Kawtar Zerouali (UNCDF) and Sokayna Bellam, Co-founder of Jodoor, holding hydroponically grown crops at Jodoor’s production facility in Kénitra, Morocco. Photo: UNCDF.
The missing bridge: finance
What impressed me most was not only the technology but how Jodoor’s story shows that many of the solutions we need already exist locally. They are designed by entrepreneurs who understand the market, the environment, the constraints, and the farmers they serve. Yet too often, these businesses remain stuck between proof of concept and scale.
Across Morocco, agricultural small and medium enterprises (SMEs), continue to face major barriers in accessing finance. Only 21 percent of firms have access to a bank loan or line of credit, while many report difficulties linked to collateral requirements, complex procedures and unfavorable lending conditions. For early-stage companies like Jodoor working in emerging areas such as nature-positive agriculture, the challenge is even greater. Investors may recognize the potential, but still consider the model too new, too unfamiliar or too risky.
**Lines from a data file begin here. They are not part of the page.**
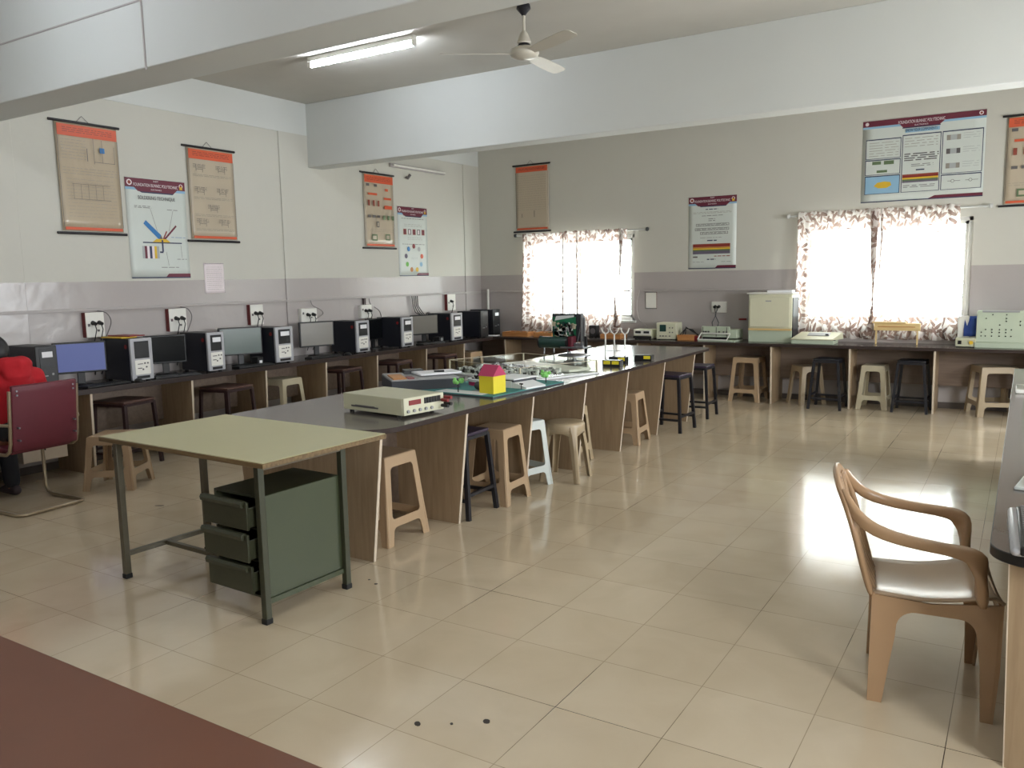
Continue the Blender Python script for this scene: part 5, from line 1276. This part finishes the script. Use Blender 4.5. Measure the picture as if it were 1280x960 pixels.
    for s in (-1, 1):
        b = MB(); P = [(-.31,.135*s,.04), (-.34,.135*s,.045), (-.40,.138*s,.05), (-.47,.142*s,.042), (-.53,.146*s,.032), (-.56,.148*s,.026)]
        b.sweep(P, [(.024,.026),(.036,.042),(.04,.048),(.045,.038),(.042,.028),(.022,.016)], n=14, up=(0,0,1)); b.build('shoe', SHOE, t, sub=1, ang=180)
    b = MB()
    for s in (-1, 1):
        b.use(WHITEP); bmesh.ops.create_uvsphere(b.bm, u_segments=12, v_segments=8, radius=.0105, matrix=Matrix.Translation(hc+Vector((-.078,.03*s,.012))))
    b.build('eyes', WHITEP, t)
    b = MB()
    for s in (-1, 1): b.cyl(hc+Vector((-.0865,.031*s,.011)), hc+Vector((-.0902,.0315*s,.011)), .0055, n=12)
    b.build('pupils', BLACKP, t)
    b = MB(); b.sweep([hc+Vector((-.073,-.022,-.060)), hc+Vector((-.081,0,-.061)), hc+Vector((-.073,.022,-.060))], .0055, n=8); b.build('mouth', MAROON, t)
    b = MB(); bmesh.ops.create_uvsphere(b.bm, u_segments=32, v_segments=24, radius=1)
    dl = []
    for v in b.bm.verts:
        x, y, z = v.co
        if x < -.35 and z < .45 or z < -.55: dl.append(v); continue
        q = 1+.03*math.sin(14*y+5*z); v.co = (x*.108*q+.004, y*.088*q, z*.125*q+.006)
    bmesh.ops.delete(b.bm, geom=dl, context='VERTS')
    o = b.build('hair', HAIR, t, loc=hc, ang=180); m = o.modifiers.new('s', 'SOLIDIFY'); m.thickness = .012; m.offset = -1
    b = MB(); b.sweep([hc+Vector((.07,0,-.05)), hc+Vector((.115,0,-.07)), hc+Vector((.12,0,-.10)), hc+Vector((.1,0,-.13))], [.03,.038,.03,.012], n=12); b.build('hair_bun', HAIR, t, sub=1, ang=180)
    MB().sweep([hc+Vector((.02,-.06,.10)), hc+Vector((.045,0,.112)), hc+Vector((.02,.06,.10))], .004, n=6).build('hair_band', METAL, t)
person()
# small drawer box with a heart-shaped hole hung under the counter
t = thing('drawer_box', 'pale drawer with a small dark finger hole under the counter by the seated person', 'drawer', (-5.285, .56, .21))
MB().box(-.3, 0, -.17, .19, 0, .14).build('box', PALEW if 0 else EDGEW, t, bev=.003)
MB().sweep([(0,.0,.1),(.004,.0,.1)], .022, n=3).build('finger_hole', BLACKP, t)
for y in (-.16, .18): MB().box(-.29, -.01, y-.008, y+.008, .14, .494).build('hanger', EDGEW, t)

# ------------------------------------------------------------------ marks on the floor
for x, y, a, c, lb in ((-.378,-.783,.014,.010,'dark speck left on the cracked-joint floor tile'), (-.168,-.643,.015,.011,'dark speck right on the floor tile nearest the camera'), (-.27,-.72,.006,.005,'tiny speck between the two dark floor specks'), (-1.446,.206,.009,.007,'dark speck on the floor right of the green desk'), (-1.52,.235,.006,.005,'tiny speck on the floor beside the green desk leg'), (-3.9,.62,.03,.006,'thin dark scrap on the floor left of the green desk')):
    b = MB(); n = 9; rn = random.Random(int(x*100)); pts = [((1+.3*rn.random())*a*math.cos(2*PI*k/n), (1+.3*rn.random())*c*math.sin(2*PI*k/n)) for k in range(n)]
    b.prism(pts, lambda p, q: (p, q, 0), (), d=(0,0,.0015)); tag(b.build('floor_speck', DIRT, loc=(x,y,.0002), rz=rn.random()*3), lb, 'dirt', 'dark specks on the floor')

# ------------------------------------------------------------------ light
w = bpy.data.worlds.new('daylight'); bpy.context.scene.world = w; w.use_nodes = True
bg = w.node_tree.nodes['Background']; bg.inputs['Color'].default_value = (.93, .97, 1.0, 1); bg.inputs['Strength'].default_value = 23
for k, q in enumerate((W1, W2)):
    l = bpy.data.lights.new('window_portal', 'AREA'); l.shape = 'RECTANGLE'; l.size = q[1]-q[0]; l.size_y = q[3]-q[2]; l.cycles.is_portal = True
    o = bpy.data.objects.new('window_portal', l); C.objects.link(o); o.location = ((q[0]+q[1])/2, YB+.22, (q[2]+q[3])/2); o.rotation_euler = (-PI/2, 0, 0)
for q in ADDED_WIN:
    l = bpy.data.lights.new('window_portal', 'AREA'); l.shape = 'RECTANGLE'; l.size = q[3]-q[2]; l.size_y = q[1]-q[0]; l.cycles.is_portal = True
    o = bpy.data.objects.new('window_portal', l); C.objects.link(o); o.location = (XR+.16, (q[0]+q[1])/2, (q[2]+q[3])/2); o.rotation_euler = (0, PI/2, 0)
vs = bpy.context.scene.view_settings
vs.view_transform = 'Standard'; vs.look = 'None'; vs.exposure = 0.65; vs.gamma = 1; vs.use_curve_mapping = False
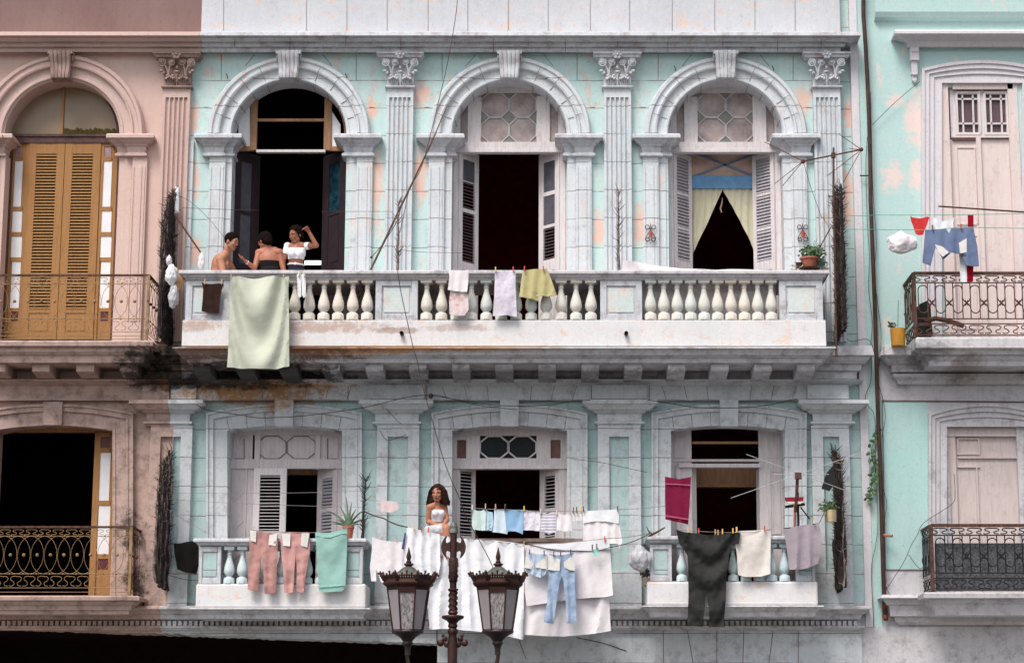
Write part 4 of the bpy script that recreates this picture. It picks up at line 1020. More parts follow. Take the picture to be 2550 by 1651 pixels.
# balconies
RD = .82
rb = sub_empty('balcony', at(2450, 865, RD), RGT)
slab_block(rb, 2290, 2640, [(840,RD+.03),(843,RD+.06),(866,RD+.06),(868,RD+.02),(872,RD-.02),(882,RD-.04),(884,RD-.10),(894,RD-.12),(900,RD-.15),(911,RD-.16),(913,RD-.3)], RD, m_rtriml)
slab_block(rb, 2222, 2640, [(866,.30),(884,.34),(886,.30),(896,.26),(905,.22),(908,.17),(926,.16),(928,.10)], .15, m_rtriml, name='ledge')
slab_block(rb, 2236, 2640, [(930,.16),(938,.15),(946,.10),(956,.08),(960,.02)], .08, m_rtriml, name='ledge')
railing(rb, 2275, 2620, 681, 838, RD, 'iron', (m_iron, m_iron, m_iron), (True, False))
rbl = sub_empty('balcony', at(2450, 1500, .72), RGT)
slab_block(rbl, 2315, 2640, [(1474,.78),(1477,.82),(1488,.81),(1490,.72),(1500,.70),(1505,.66),(1518,.64),(1531,.62),(1533,.4)], .72, m_rtriml)
slab_block(rbl, 2222, 2640, [(1480,.30),(1488,.34),(1491,.28),(1504,.24),(1508,.20),(1533,.18),(1535,.12),(1548,.10),(1556,.04)], .15, m_rtriml, name='ledge')
railing(rbl, 2318, 2620, 1308, 1472, .74, 'iron', (m_iron, m_blackiron, m_blackiron), (True, False))
mb = MB(); mb.pbox(2330, 1352, 2600, 1470, .60, .63); build(mb, 'backing_sheet', plain('speckled_grey_sheet', (.09,.09,.10), .8, var=.8, scale=30), rbl)
mb = MB(); mb.pbox(2153, 1560, 2900, 2300, -.6, .03); build(mb, 'ground_floor_wall', m_rtriml, RGT)

# ---------------- thorn barriers between the balconies ------------------------
m_thornl = plain('grey_brown_thorn_wood', (.16,.12,.11), .9, var=.6, scale=14)
def barb(mb, p, v, L, r, rnd):
    mb.tube([p, p + v*L*.5, p + v*L + Vector((0, 0, rnd.uniform(-.01, .03)))], [r, r*.7, r*.2], 4)
def thorn_panel(name, label, pxf, dmax, ytop, ybot, n, seed, spread=.03, slope=.35, slopeb=0, dmin=.05, dens=1.0):
    rnd = random.Random(seed); t = thing('thorn_barrier', label, 'barrier', (X(pxf, ybot, dmax), -(dmax/2), Z(ybot, dmax)), 'thorn branch barriers')
    x0 = X(pxf, (ytop+ybot)/2, dmax); zt, zb = Z(ytop, dmin), Z(ybot, dmin); mb = MB()
    for i in range(n):
        f = i/(n-1); d = dmin + (dmax-dmin)*f
        top = zt - slope*(zt-zb)*f**1.4*rnd.uniform(.85, 1.15) - rnd.uniform(0, .12)*(zt-zb)*.4; bot = zb + slopeb*math.sin(f*3.1)*0 + slopeb*f + rnd.uniform(0, .05)
        k = max(5, int((top-bot)/.16)); pts = []; x = x0+rnd.uniform(-spread, spread); y = -d
        for j in range(k+1):
            s = 1-(j/k)**3*.4
            pts.append(Vector((x + rnd.uniform(-1, 1)*spread*.7*s, y + rnd.uniform(-1, 1)*.03, bot+(top-bot)*j/k)))
        r0 = rnd.uniform(.013, .026); mb.cur = 1 if rnd.random() < .12 else 0
        mb.tube(pts, [r0*(1-.75*(j/k)) for j in range(k+1)], 5)
        nb = int((top-bot)/.085*dens)
        for j in range(nb):
            q = rnd.random(); a = q*k; i0 = min(int(a), k-1); p = pts[i0].lerp(pts[i0+1], a-i0)
            v = Vector((rnd.choice((-1, 1))*rnd.uniform(.25, 1), rnd.uniform(-1, 1), rnd.uniform(.0, 1.0))).normalized()
            barb(mb, p, v, rnd.uniform(.04, .11)*(1.25 if q > .85 else 1), .007, rnd)
    build(mb, 'thorny_branches', [m_thorn, m_thornl], t)
    return t
thorn_panel('t', 'tall black thorn barrier with white bags tied on, left of the stone balcony', 402, .95, 462, 868, 34, 1, slope=.25, slopeb=-.02, spread=.020)
thorn_panel('t', 'tall black thorn barrier at the right end of the upper stone balcony', 2102, 1.0, 466, 862, 36, 2, slope=.10, slopeb=.12, spread=.022)
thorn_panel('t', 'dark thorn barrier low on the joint between pink house and pale house', 393, .9, 1110, 1478, 28, 3, slope=.22, slopeb=.1)
thorn_panel('t', 'dark thorn barrier at the right of the lower floor with a tin hung on it', 2098, .85, 1105, 1478, 26, 4, slope=.16, slopeb=.02)
def thorn_stem(label, px, d, ytop, ybot, seed, lean=0, k=34, r=.022, light=True):
    rnd = random.Random(seed); p0 = at(px, ybot, d); t = thing('thorn_branch', label, 'branch', p0, 'thorn branch barriers')
    mb = MB(); mb.cur = 1 if light else 0; h = Z(ytop, d)-p0.z; n = 9; pts = [p0 + Vector((lean*j/n + rnd.uniform(-.008, .008), rnd.uniform(-.02, .02), h*j/n)) for j in range(n+1)]
    mb.tube(pts, [r*(1-.7*j/n) for j in range(n+1)], 6)
    for j in range(k):
        q = .08+.92*(1-(rnd.random()**1.7)); a = q*n; i0 = min(int(a), n-1); p = pts[i0].lerp(pts[i0+1], a-i0)
        v = Vector((rnd.choice((-1, 1))*rnd.uniform(.35, .9), rnd.uniform(-.7, .7), rnd.uniform(.4, 1.1))).normalized(); barb(mb, p, v, rnd.uniform(.06, .17), .006, rnd)
    m2 = MB()
    m2.v, m2.f, m2.mi = mb.v, mb.f, mb.mi
    build(m2, 'thorny_stem', [m_thorn, m_thornl], t); return t
thorn_stem('slender dry thorn branch on the upper coping, crossed by the leaning pole', 990, BD-.02, 505, 672, 5)
thorn_stem('slender dry thorn branch on the upper coping, right of the mustard shorts', 1541, BD-.02, 477, 672, 6)
thorn_stem('dark spiny branch at the right end of the lower left balcony beside the aloe', 903, LD+.02, 1193, 1340, 7, lean=.03, k=46, light=False)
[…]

Scaling African born solutions
To address this challenge, UNCDF, through the African Adaptation Initiative Food Security Accelerator, is bridging the financing gap by providing catalytic financing and technical support to Jodoor. Implemented in partnership with the Africa Adaptation Initiative and Sustainable Solutions for Africa, and supported by the United States Department of State and the Government of Canada through Environment and Climate Change Canada, the initiative is helping local agribusinesses scale climate adaptation solutions. Through a $500,000 reimbursable grant, Jodoor is expanding its production capacity, strengthening its operations, pursuing certifications, and connecting more farmers to stable markets.
This support has already helped Jodoor strengthen its credibility with investors and mobilize additional financing from private investors and international public sector actors. It demonstrates how catalytic capital can reduce perceived risk and unlock investment in nature-positive sectors that are often overlooked during their early stages.
“Jodoor speaks to an Africa that is not waiting for solutions to be imported but is designing and scaling its own. It shows the power of African youth and entrepreneurs to turn climate pressure into innovation, food security and sovereignty,” said Seyni Nafo, President, African Adaptation Initiative.
Kawtar Zerouali (UNCDF) meets with the Jodoor team at the company’s headquarters in Kénitra, Morocco. Credit: UNCDF.
More than water efficiency
The impact also goes beyond water efficiency. During the visit, I was particularly impressed by how Jodoor is rethinking agricultural work itself. Its systems reduce the physical strain often associated with farming, limit the use of chemical products, and create more stable employment opportunities.
Today, around 30 fixed, non-seasonal jobs are created per hectare, more than 80 percent of which are held by women. Jodoor’s model connects water efficiency with productivity and links agricultural resilience with women’s employment. It shows that food security, environmental sustainability, and inclusive growth do not have to be separate agendas.
“Our goal is not only to grow differently, but to prove that agriculture can be more resilient, more dignified and more inclusive. When farmers can produce with less water and workers can access more stable opportunities, innovation becomes a pathway to a stronger food system,” said Amine Derj, Co-founder of Jodoor.
As I left Jodoor, I kept thinking about a simple but important lesson: the future of farming will not be built only through large-scale policy commitments or global financing pledges. It will mostly be built through local companies that are already testing practical solutions on the ground.
But these companies cannot scale alone; they need the right kind of finance: capital that can move early, take risk, strengthen business fundamentals, and help turn promising models into investable opportunities.
Jodoor’s story is therefore not only about growing more with less water. It is about what becomes possible when local innovation meets catalytic finance. In a world where farmers are increasingly being asked to produce more with fewer resources, these are exactly the kind of solutions we need to identify, support, and scale.